Przy świątecznym stole pite, wina stają się przystawką do chrzanu i kaczki wymieszaną z mazurkami i babami, co powoduje okrutny smakowy bałagan i trudno jest wtedy obiektywnie oceniać. A przecież to wino nie obawiając się egzotycznego dlań towarzystwa wskoczyło wczoraj na mój prywatny piedestał i z pewnością tam długo pozostanie, dodaję je więc do mojego prywatnego sycylijskiego kanonu, w którym jest również słynne zdanie z Lamparta Giuseppe Tomasi di Lampedusa: „qui bisogna cambiare tutto per non cambiare niente – tutaj trzeba zmienić wszystko po to, by wszystko pozostało po staremu”.

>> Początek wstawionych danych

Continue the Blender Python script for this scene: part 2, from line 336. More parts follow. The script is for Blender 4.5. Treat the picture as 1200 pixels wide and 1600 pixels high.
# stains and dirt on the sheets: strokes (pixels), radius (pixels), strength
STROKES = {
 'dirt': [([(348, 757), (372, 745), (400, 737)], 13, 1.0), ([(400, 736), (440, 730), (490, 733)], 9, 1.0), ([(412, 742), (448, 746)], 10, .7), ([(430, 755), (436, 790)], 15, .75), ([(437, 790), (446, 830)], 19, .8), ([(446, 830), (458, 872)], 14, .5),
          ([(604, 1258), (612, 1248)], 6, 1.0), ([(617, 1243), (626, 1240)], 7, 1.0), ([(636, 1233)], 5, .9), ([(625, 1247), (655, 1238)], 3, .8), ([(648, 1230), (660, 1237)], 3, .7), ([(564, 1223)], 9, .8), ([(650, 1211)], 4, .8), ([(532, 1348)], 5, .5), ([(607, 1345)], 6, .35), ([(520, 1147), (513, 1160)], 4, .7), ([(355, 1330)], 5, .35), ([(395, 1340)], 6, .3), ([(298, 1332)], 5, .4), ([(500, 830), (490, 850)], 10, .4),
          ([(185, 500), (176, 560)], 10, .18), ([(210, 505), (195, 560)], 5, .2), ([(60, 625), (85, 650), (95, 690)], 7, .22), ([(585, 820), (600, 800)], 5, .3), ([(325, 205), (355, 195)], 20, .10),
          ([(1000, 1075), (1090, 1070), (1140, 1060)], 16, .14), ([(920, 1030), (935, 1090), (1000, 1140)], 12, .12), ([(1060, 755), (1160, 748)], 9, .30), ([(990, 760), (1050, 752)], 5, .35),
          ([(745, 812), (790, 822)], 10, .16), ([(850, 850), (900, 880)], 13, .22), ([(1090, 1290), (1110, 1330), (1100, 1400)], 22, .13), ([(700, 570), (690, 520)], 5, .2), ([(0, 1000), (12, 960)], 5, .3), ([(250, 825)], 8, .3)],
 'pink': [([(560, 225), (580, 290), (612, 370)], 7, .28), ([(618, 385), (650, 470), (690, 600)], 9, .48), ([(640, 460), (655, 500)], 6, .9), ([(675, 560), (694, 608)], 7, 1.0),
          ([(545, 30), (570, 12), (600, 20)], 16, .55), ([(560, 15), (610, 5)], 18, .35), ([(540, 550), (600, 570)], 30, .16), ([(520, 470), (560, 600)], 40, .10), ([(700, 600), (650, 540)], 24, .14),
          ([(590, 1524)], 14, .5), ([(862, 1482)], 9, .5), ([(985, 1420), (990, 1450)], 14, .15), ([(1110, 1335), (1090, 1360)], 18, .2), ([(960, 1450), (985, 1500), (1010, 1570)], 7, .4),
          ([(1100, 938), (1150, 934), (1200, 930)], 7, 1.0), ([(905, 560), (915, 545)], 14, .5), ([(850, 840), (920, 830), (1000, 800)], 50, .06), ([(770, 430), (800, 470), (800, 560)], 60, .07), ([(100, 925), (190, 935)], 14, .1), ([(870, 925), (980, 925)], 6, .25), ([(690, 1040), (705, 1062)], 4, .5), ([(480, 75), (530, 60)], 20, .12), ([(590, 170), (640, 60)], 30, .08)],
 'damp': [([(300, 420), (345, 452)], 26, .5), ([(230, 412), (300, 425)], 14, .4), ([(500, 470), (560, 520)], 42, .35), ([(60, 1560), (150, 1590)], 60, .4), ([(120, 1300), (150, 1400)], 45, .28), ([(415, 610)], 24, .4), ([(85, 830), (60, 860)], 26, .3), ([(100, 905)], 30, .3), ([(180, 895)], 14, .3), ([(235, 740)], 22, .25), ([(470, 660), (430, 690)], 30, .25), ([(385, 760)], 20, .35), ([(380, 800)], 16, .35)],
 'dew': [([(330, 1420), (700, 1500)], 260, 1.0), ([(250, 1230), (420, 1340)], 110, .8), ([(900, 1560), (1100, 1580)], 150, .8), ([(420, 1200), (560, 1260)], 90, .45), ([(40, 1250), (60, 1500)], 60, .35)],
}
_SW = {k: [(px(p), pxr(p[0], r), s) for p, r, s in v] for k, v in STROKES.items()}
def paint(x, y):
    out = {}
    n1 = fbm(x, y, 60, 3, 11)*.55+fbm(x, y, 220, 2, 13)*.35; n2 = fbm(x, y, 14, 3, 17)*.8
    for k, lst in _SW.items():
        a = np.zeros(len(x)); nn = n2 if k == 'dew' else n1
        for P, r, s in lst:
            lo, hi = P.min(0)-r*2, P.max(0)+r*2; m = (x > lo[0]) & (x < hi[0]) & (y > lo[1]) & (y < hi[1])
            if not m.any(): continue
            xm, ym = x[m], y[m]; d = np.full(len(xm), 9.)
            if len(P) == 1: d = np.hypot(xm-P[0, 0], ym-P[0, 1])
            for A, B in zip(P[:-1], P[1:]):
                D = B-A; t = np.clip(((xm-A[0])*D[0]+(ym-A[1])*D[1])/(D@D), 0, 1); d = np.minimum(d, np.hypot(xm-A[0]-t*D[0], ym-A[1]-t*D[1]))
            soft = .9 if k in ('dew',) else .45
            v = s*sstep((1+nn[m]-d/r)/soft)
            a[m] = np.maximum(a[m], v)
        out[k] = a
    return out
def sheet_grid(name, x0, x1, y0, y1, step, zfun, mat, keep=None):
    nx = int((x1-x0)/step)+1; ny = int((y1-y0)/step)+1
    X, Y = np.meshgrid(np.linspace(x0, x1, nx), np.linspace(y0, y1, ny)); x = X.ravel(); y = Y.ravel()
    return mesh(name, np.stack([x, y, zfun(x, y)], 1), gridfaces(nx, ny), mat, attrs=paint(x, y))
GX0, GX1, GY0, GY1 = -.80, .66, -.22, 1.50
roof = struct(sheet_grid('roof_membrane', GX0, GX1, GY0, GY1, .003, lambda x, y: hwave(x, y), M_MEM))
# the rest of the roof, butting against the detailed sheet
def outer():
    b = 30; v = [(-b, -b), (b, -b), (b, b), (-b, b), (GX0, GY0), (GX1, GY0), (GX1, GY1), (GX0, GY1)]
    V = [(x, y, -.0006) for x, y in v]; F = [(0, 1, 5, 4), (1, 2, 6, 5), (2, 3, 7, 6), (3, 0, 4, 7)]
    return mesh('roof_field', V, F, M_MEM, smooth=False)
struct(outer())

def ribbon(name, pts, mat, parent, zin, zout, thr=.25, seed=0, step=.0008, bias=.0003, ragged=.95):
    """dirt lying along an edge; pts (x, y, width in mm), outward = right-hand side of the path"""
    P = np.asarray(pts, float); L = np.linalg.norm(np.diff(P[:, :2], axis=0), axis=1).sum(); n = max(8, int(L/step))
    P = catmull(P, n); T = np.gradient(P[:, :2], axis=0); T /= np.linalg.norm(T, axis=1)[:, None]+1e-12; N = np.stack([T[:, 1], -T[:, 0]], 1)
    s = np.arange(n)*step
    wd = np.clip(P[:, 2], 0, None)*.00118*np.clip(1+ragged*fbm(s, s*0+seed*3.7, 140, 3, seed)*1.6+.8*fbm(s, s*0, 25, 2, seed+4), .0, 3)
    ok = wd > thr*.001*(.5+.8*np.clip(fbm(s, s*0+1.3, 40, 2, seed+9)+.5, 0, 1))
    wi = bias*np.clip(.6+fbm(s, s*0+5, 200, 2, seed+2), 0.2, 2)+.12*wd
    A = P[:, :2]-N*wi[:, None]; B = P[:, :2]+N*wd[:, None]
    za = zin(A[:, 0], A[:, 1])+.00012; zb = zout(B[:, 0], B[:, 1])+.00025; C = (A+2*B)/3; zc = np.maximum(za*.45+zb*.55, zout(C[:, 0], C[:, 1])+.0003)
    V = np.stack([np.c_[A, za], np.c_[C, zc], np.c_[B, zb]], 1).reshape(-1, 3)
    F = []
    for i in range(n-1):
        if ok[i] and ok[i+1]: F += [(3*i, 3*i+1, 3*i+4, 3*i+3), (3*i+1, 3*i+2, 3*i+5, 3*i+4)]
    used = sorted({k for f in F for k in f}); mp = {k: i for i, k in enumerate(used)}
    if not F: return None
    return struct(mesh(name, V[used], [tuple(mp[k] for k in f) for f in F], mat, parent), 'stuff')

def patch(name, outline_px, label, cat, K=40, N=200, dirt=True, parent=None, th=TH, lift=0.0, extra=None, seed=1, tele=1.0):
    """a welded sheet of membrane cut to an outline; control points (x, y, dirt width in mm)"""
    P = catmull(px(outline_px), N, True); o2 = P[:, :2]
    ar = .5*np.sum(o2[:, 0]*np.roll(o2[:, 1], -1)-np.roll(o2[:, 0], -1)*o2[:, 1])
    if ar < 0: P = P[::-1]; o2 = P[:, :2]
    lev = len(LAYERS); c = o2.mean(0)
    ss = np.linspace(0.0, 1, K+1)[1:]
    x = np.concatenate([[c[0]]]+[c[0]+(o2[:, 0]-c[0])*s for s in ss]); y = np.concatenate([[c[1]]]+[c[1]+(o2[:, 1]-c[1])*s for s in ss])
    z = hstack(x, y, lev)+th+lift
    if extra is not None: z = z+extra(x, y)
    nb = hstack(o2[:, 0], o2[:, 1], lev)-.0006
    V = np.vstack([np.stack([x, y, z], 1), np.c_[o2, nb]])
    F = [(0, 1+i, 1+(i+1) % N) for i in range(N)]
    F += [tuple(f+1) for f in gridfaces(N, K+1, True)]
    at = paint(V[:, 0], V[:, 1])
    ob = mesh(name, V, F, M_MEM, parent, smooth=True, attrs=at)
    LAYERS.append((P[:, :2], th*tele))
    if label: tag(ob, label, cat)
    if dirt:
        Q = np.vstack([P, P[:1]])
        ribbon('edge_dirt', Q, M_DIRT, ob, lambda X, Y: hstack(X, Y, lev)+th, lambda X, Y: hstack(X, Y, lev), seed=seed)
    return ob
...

Jasna wiśnia, nos pierwszy malinowy, nos drugi z odrobiną przypraw, nos trzeci z dymem ogniska, z kwaśnością wiśni i cierpkością młodej czereśni, w nasmaku okraszoną miękkimi, wręcz atłasowymi taninami, w śródsmaku trochę gorzka czekolada, a w posmaku długo wiśnie bez cukru. Koncentracja mistrzowska. Wino bardzo polecam.
COS Cerasuolo di Vittoria Classico Denominazione di Origine Controllata e Garantita, rocznik 2013, w cenie 15,80 € za butelkę (0,75 litra) zakupione w Mondo Vino Włochy (czerwone wytrawne, szczepy: nero d’Avola, frappato). Wino sygnowane przez Azienda Agricola COS – Sycylia – Włochy.
Ta butelka dostaje ode mnie dostaje 94 punkty.